Before the second half got under way there was another little film, this time with Anderson, in the role of a retired military gent, a worthy of the fictional town of St Cleve, giving us a tour of the grounds of a substantial stately pile in that borough. I couldn't help wondering if this massive edifice was Anderson's own, acquired through an impressive back-catalogue of music, and what Dave could flog on the souvenir stand. Well, he deserves it. He lives in the UK, runs a fish-farm in Scotland, and presumably pays his taxes like the rest of us. But the film wasn't particularly funny, although when Anderson's on-screen persona pointed out the sign, 'beware cats crossing' (Anderson is a big cat-lover) on the driveway, a guy a few seats behind me exploded with mirth as if that was the funniest thing he ever did see. In fact, this concert was full of mysterious and disconnected yells and cries from the audience; I never know whether it is heckling or approval, but people do suddenly yelp things out at odd moments.

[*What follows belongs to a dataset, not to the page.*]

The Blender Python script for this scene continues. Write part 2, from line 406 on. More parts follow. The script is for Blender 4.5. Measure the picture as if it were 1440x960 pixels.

The songs in the second half were somewhat better than the long original concept piece. Now the band explored a variety of possible futures for the character of Gerald Bostock; money-man, soldier, lover. This part of the set featured the excellent A Change Of Horses, a highlight of the gig for me, where too often I had found myself brooding about something else. The concert finished, there was an outro to the band, Anderson launched a massive balloon into the audience and they left; no encore. Perhaps they were disappointed with us. I was rather disappointed with the night, but have no doubt that with a different set, something more familiar - anything up to the 1980s; I would have enjoyed it as a great night. So, I have to take a substantial amount of blame for my expectations. And my wife's tinnitus didn't trouble her.